There has been a lot of attention on the ups and downs of the market.  Generally people who are heavily invested in the market feel good when their shares go up and not so good when their shares go down.  Those wanting to buy shares don’t mind the price coming down as it will make it cheaper for them to purchase shares.  Although charities worry that a downturn in the market will result in a precipitous drop in donations, the US statistics over the last few decades show that has not happened.  Irrespective of the ups and downs of the market the needs remain and philanthropists understand that a worsening economy may result in an increase in the needs.

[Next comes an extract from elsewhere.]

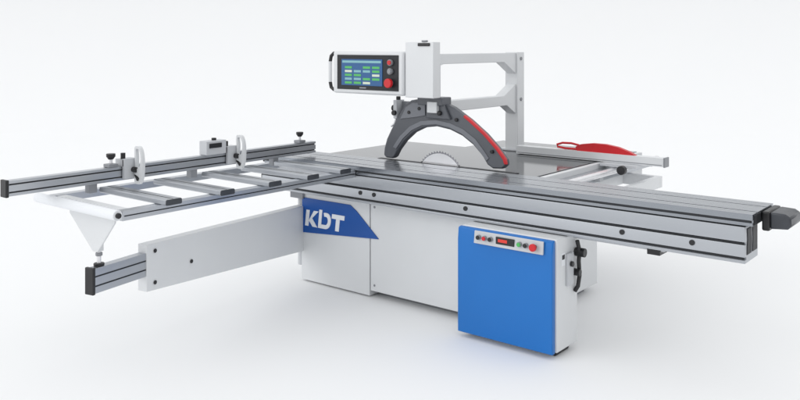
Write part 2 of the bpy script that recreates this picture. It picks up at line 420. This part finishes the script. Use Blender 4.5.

Donating public company shares such as BCE, RBC, ScotiaBank, etc when they are worth more than you paid for them, whether a little more or a lot more, is a tax effective way to donate to your favourite charity.

How it works – if you have public company shares that have increased in value then it is more tax efficient to donate the actual appreciated shares to a charity, rather than selling the shares and then donating the after tax cash proceeds of the sale. Some people in Ontario if they sold shares would have to pay up to 23% tax on the amount the shares have appreciated in value, but if you donate the shares to a registered charity you pay no capital gains tax on the appreciations and also get the normal tax benefit of an official donation receipt. The effect of combining this special concession with the official donation receipt results in a donor getting a greater tax credit for their donation. This advantage of donating appreciated public company shares applies to donations to registered charities. It does not apply to shares of privately held companies. The larger the amount that the public company share have appreciated, the greater benefit this type of planned gift provides. The advantage of gifts of appreciated marketable securities, in addition to their tax effectiveness, is the ease with which they can be completed.